Burrito con queso amarillo

Opinión

Bane, el villano de Batman, hablaba a sus seguidores en tono terrorífico; Trump con su voz aguda. Los movimientos de Bane eran viriles e incluían ambas manos, como un abrazo al pueblo; los de Trump se redujeron a índice y pulgar derechos formando un delicado círculo. Bane, con su escalofriante bozal, pronunció su arenga en Ciudad Gótica; Trump, en Washington. Bane anunció que arrancaría el poder a sus enemigos; Trump, que arrancaría el poder al legado de Obama. Hasta ahí las diferencias.

En cambio, Trump se ocupó de que un fragmento de su discurso coincidiera con lo que Bane dijo en The Dark Knight Rises: “giving it back to you, the people”. Devolvería el poder a “la gente”.

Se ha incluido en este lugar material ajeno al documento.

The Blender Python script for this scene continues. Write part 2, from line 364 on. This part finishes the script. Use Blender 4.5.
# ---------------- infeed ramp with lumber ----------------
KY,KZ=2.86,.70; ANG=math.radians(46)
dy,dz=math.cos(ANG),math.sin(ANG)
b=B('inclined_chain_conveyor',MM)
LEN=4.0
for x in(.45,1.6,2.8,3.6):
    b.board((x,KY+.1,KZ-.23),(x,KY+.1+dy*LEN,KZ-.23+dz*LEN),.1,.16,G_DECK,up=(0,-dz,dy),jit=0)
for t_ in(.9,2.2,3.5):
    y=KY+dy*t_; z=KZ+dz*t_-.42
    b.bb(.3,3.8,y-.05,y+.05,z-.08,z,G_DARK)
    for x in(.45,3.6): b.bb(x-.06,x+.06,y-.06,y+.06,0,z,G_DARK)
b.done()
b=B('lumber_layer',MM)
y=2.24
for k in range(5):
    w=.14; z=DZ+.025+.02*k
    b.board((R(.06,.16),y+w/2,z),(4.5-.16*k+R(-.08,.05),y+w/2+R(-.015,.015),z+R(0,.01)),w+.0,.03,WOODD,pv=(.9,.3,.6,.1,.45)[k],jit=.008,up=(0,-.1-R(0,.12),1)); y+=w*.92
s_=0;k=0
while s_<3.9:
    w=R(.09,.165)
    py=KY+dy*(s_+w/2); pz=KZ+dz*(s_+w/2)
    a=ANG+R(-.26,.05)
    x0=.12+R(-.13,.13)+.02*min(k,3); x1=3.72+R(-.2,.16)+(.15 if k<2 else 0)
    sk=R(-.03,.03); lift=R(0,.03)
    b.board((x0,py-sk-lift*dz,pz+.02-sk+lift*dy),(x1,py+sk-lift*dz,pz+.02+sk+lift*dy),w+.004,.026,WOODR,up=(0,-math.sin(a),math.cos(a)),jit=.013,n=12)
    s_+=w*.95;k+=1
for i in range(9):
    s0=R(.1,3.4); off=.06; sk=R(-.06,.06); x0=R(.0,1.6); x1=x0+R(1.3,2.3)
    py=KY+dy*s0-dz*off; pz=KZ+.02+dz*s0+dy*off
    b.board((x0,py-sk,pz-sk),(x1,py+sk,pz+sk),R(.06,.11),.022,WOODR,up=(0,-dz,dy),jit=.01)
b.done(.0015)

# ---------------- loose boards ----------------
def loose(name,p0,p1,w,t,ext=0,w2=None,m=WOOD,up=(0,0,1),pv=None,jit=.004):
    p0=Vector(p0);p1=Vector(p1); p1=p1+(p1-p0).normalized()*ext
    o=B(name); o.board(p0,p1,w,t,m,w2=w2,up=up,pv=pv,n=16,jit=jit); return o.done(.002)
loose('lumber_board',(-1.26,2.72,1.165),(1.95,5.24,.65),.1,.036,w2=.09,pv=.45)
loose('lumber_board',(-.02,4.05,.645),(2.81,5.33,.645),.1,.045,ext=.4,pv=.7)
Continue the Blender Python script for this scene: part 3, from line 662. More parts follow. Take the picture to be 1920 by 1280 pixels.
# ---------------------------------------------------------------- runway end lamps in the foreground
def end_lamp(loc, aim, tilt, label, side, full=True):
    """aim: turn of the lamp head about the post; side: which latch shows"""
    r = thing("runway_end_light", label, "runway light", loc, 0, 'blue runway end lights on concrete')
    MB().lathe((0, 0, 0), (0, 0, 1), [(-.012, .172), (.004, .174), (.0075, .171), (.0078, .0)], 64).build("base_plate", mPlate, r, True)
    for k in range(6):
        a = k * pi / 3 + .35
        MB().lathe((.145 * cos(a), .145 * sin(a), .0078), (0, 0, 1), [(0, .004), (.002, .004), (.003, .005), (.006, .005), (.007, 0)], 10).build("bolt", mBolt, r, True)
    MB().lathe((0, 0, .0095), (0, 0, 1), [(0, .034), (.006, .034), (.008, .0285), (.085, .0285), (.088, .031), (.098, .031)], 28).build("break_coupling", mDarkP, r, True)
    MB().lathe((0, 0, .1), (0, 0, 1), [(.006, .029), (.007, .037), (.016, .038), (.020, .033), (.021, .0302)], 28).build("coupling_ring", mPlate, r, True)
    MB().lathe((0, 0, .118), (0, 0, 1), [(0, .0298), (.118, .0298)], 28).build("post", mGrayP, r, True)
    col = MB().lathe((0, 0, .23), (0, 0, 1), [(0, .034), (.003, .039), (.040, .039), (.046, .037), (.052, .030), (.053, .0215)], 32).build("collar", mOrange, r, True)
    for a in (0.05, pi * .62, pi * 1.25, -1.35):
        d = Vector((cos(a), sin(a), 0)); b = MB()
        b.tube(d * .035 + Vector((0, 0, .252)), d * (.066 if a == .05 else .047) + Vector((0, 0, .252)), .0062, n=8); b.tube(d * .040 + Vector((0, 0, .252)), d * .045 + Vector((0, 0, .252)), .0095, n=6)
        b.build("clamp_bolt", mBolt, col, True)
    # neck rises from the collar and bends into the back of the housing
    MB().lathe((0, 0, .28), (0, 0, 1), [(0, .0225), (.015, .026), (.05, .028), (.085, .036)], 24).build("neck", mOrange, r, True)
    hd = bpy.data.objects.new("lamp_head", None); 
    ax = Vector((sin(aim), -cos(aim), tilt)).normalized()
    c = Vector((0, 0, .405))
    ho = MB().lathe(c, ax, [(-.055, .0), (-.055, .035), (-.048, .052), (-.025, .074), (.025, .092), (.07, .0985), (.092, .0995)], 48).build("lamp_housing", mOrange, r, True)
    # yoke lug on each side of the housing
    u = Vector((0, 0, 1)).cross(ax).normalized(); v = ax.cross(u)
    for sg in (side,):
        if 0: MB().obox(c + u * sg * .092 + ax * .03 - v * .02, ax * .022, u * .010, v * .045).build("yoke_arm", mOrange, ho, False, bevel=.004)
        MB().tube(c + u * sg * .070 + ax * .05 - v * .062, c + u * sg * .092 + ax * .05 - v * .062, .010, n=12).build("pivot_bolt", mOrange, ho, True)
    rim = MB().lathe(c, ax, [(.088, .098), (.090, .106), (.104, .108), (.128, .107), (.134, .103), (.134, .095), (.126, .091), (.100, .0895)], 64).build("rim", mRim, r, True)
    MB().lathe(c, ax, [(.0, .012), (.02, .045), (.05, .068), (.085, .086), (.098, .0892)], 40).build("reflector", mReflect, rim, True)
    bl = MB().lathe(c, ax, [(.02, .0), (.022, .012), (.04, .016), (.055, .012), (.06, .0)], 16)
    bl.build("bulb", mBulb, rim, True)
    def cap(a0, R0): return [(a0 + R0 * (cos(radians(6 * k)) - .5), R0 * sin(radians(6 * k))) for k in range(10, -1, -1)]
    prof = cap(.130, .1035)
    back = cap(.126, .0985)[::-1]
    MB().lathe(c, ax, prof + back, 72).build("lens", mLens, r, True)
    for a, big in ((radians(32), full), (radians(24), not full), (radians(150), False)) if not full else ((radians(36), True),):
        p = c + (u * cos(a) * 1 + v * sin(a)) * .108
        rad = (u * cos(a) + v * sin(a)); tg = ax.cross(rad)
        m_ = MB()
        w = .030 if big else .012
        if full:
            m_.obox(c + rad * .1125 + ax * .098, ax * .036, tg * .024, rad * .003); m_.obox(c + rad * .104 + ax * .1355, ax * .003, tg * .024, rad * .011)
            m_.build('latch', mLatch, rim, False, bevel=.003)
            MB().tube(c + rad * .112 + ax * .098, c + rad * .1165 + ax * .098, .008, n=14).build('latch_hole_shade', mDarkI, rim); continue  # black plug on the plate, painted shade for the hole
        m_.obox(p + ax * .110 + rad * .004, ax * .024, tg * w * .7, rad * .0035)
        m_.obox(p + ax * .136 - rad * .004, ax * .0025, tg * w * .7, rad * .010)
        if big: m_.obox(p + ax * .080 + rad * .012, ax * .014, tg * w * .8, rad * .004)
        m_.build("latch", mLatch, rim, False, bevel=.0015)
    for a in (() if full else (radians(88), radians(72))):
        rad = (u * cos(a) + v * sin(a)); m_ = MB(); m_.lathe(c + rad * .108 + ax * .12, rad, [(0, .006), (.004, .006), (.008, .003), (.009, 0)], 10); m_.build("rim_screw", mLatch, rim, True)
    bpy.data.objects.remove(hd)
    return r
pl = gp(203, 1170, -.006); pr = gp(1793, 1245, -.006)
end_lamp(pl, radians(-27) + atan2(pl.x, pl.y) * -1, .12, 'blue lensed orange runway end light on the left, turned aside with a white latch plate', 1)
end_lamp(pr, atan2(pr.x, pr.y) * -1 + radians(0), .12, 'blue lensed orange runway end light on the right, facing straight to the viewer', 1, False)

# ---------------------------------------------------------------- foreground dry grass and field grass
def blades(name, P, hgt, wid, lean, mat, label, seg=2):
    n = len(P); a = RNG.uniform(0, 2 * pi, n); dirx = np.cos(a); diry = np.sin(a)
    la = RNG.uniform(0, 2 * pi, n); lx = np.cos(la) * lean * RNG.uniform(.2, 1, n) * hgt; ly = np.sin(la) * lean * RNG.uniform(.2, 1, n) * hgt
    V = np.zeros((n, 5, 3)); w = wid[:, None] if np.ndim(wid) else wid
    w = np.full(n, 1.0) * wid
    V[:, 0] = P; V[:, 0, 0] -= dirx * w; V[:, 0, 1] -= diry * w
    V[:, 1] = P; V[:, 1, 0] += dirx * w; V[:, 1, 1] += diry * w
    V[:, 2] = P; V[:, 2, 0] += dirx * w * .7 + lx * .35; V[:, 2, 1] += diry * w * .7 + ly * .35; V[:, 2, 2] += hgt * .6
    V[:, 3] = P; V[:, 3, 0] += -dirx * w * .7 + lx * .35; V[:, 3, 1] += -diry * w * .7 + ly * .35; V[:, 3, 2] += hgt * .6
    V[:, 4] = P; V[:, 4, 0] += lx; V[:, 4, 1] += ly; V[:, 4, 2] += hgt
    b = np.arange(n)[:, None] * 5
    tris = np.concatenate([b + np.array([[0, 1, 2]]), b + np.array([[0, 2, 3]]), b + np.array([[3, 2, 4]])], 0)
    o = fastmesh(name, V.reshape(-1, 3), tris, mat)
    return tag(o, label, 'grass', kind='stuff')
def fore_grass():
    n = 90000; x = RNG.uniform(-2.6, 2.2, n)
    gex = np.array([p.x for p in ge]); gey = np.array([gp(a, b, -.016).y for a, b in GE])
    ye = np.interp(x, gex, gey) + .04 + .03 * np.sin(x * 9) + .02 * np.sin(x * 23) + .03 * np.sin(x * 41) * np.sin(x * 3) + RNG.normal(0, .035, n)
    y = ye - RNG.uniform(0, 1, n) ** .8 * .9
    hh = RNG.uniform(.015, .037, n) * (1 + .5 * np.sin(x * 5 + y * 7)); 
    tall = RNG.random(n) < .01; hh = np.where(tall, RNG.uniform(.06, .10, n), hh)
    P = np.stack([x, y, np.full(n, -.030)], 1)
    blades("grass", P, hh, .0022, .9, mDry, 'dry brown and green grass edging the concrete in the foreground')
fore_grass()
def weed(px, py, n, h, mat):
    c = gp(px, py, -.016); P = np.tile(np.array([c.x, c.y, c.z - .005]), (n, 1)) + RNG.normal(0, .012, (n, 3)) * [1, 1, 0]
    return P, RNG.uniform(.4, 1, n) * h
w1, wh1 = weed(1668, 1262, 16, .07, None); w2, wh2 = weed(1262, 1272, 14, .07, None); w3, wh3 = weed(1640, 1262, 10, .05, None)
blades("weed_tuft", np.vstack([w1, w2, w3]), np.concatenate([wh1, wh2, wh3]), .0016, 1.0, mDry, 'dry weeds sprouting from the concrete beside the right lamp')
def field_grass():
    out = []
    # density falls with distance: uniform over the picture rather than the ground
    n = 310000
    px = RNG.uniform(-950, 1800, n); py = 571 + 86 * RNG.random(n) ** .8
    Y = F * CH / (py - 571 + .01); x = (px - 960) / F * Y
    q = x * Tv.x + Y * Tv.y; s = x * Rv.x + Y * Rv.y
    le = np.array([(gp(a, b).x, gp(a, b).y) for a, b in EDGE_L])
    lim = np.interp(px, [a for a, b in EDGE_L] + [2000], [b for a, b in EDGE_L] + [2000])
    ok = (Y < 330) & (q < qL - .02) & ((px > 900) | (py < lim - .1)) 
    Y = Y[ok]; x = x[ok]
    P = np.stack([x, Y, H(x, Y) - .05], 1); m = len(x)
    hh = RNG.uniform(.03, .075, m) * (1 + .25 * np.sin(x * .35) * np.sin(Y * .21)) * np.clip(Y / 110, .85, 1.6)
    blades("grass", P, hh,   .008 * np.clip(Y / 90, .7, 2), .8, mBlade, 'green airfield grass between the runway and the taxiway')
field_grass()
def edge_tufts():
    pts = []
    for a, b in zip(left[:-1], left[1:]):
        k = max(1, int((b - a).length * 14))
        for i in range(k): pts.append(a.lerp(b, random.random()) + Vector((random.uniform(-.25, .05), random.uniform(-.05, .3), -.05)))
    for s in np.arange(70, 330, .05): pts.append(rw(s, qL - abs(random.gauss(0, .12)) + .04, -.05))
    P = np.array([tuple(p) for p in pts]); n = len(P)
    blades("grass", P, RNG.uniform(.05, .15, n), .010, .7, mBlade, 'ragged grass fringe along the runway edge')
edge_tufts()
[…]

Trump saborea el papel de villano planetario: el mundo es su juguete y si quiere lo ensucia, aplasta, desarma, destruye o escupe. Tiene la virtud de la claridad y al salir a jugar sabe a quién le gusta representar: eligió a Bane; no a Batman, Superman, Flash Gordon u otro noble justiciero. Ha elegido ser el malo.

Su virtud de la claridad tiene otra razón. Dijo “Transferimos el poder de Washington DC y te lo devolvemos a ti, el pueblo (the people)”. ¿Y quién es el pueblo? Profirió “the people” y la cámara enfocó a los asistentes a su investidura: blancos. Centenares. De gorras, gabanes, impermeables, todos blancos. Blancos-blancos, blancos-rojizos, blancos-apiñonados. No negros, latinos, asiáticos. Ni uno visible. Sólo blancos eufóricos.

Trump tiene la virtud de la claridad. Busca congraciarse con esos blancos conservadores que con su voto despreciaron que en su país haya mexicanos a los que llamó “criminales” y “violadores”, o afroamericanos como Michelle Obama a quien uno de sus asesores le pidió emigrar a Zimbawe y vivir con gorilas. Trump sabe cómo seducir a “the people”. Y a menos de una semana de haber asumido el poder suministra el éxtasis que esos blancos reclaman.

Ya no hay página en español de la Casa Blanca. Ya no existen ahí los derechos de la comunidad LGBTTTI. Ya cotiza el muro. Ya disuelve el Obamacare, programa de salud de los desposeídos (muchos con sangre mexicana), casi siempre no blancos. Ya convence a grandes marcas de autos de no invertir en México para que ese trabajo no beneficie a los indeseables mexicanos. Ya se prepara para derribar el Tratado de Libre Comercio porque piensa que México se sobrebeneficia. Y pronto, seguramente, iniciará la deportación masiva.

Trump pasa de las palabras a las acciones. Deplorables, vergonzosas, denigrantes aunque claras. Del lado norte del Río Bravo hay quien tiene la virtud de la claridad: la alegría de Trump es nuestra ruina.

LEE LA COLUMNA ANTERIOR DE ANÍBAL SANTIAGO: HUIR A GATAS

¿Y al sur del Bravo, qué hay? Peña y su gobierno no negocian con las empresas automotrices para que se queden; no estructuran una poderosa acción diplomática para que a los mexicanos en Estados Unidos se los respete como al blanco más poderoso; no estalla indignado porque un muro nos coloca como un país con sarna al que hay que tener lejos como sea; no usa la inteligencia y la creatividad para reactivar la economía y que menos mexicanos huyan; no coacciona comercialmente para que Estados Unidos se abstenga de desandar el TLC (si tanto nos beneficia, como este gobierno brama); no tiene sensatez para evitar que nuestro diplomático número uno sea alguien que admite públicamente: “vengo a aprender”.

Hasta hoy, el clímax de la defensa mexicana son los “10 objetivos concretos de la negociación con Estados Unidos” anunciados ayer: una extemporánea carta a Santa Claus plagada de ilusiones como éstas: México y Estados Unidos “deben asumir un compromiso concreto”, “Cualquier nuevo acuerdo comercial con Estados Unidos también debe traducirse”, “México debe participar en el comercio internacional, Estados Unidos debe asumir el compromiso”, “Nuestra frontera debe ser nuestro mejor espacio de convivencia”.

Deben-debe-deben, repite embrutecido el documento. Nuestro mandatario y su séquito apoyan la cabeza del país en el plato y le dicen al Bane rubio “usted debe” mientras el presidente de Estados Unidos saca cuchillo, tenedor y babero para comernos como si fuéramos un burrito con queso amarillo: a pedazos.